Deep in eastern Hungary, nearly to the Ukrainian border. I'm accompanying an old friend who lives in Budapest, as he participates in a corporate PR/Habitat for Humanity activity here. I'll get the full report later about what exactly he's doing, but it appeared, when I left him and his comrades, to involve digging a hole. It's a gorgeous day, the kind of day that makes any town look eminently liveable (it was a day like this, a fair August afternoon in 1996, that tricked me into believing London was liveable). Since I'm only here for an afternoon, there's no way of really getting to know the place. But I imagine that around, say, mid-January, when virtually no part of Europe north of Rome is fit for human habitation, the quaint towns of eastern Hungary become as sluggish as can be imagined, with the consumption of television and alcohol for most people the leading escapes from the relentless dreariness. But that seems far away at the moment. The sky is mostly blue, and only the noticeable drop in temperature that occurs every time a cloud skitters across the sun serves to remind the skeptic that it isn't always gorgeous and happy here.

Surviving in such a place requires integrating rapidly into the local "scene" -- there's no cafe, no movie theater, etc. -- just a hotel restaurant with which one would quickly grow tired, where bad old pop music is played remixed and too loud, I grew up in such a place.

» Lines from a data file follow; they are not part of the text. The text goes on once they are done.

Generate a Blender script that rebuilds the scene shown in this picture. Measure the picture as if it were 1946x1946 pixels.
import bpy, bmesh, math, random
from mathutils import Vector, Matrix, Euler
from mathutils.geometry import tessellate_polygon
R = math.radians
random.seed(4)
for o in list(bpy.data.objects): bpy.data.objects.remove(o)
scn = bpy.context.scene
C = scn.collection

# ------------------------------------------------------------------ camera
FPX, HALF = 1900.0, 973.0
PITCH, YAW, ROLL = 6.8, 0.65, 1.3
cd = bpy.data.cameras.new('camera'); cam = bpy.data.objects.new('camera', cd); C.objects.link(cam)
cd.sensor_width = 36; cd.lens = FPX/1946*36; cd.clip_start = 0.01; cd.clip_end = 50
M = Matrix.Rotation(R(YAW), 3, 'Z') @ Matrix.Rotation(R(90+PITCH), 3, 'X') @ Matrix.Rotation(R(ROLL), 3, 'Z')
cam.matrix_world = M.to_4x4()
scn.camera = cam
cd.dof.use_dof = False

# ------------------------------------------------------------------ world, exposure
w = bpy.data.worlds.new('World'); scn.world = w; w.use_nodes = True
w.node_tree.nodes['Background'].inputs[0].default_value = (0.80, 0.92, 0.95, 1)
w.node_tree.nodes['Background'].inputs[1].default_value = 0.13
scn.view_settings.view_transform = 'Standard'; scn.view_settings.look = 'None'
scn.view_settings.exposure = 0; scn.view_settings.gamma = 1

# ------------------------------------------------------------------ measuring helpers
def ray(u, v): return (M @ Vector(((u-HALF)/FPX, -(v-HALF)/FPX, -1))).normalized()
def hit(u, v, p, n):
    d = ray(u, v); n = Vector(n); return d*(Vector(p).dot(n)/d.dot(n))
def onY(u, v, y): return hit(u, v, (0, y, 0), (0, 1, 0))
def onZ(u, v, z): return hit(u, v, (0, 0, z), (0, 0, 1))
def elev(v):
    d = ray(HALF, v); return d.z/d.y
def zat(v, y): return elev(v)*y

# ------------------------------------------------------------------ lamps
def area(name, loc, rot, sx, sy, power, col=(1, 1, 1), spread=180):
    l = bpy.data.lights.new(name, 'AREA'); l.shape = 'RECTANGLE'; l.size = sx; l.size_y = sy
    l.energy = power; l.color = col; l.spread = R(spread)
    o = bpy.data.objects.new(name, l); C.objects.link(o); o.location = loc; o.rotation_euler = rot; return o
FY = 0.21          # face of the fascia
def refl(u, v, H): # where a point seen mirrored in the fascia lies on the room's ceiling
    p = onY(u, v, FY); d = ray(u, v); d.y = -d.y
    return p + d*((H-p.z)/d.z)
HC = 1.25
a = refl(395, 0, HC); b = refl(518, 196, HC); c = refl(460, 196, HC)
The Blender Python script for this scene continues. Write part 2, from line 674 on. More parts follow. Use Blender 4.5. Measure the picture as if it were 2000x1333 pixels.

Budapest, 15 Sept. 2007 -- It's wonderful to be here in this city, long among my favorites in Europe. I first came here in March 1989, on my first European journey. This was about one week after the Iron Curtain started to physically come down. My then girlfriend, Cathy, and I visited my brother in Graz, Austria, then went to Vienna and on to Budapest. We arrived late, after a long delay at the border, and thought we had a place to stay, with the sister of an American woman that we met on the train. But no, the older sister was not happy with the prospect of two unannounced guests, and she sent us packing, after midnight, to stay in a state-run hotel. The place was filthy and inhospitable, the staff sullen. I remember waking from a poor night's sleep and going to the common male bathroom for my shower. Rubble was strewn around the floor of the locker room style shower from an unfinished construction project. We were at our limits, wasted from exhaustion and the shock of being in this srange place where things were going very badly. But the shower was hot, I remember. And things took a decided turn for the better when we called a man we'd met on the train, whose family owned a private guest room. Sure enough, it was a great place, with all the comforts of home, and the woman of the house served us up a phenomenal chicken cordon bleu, complete with good local wine.

I've tried to come back to Austria and Hungary every year since. An American friend in Seoul tries to visit Kyoto every autumn with his Okinawan wife. These kinds of little traditions give our lives continuity and perspective, and run up our travel bills.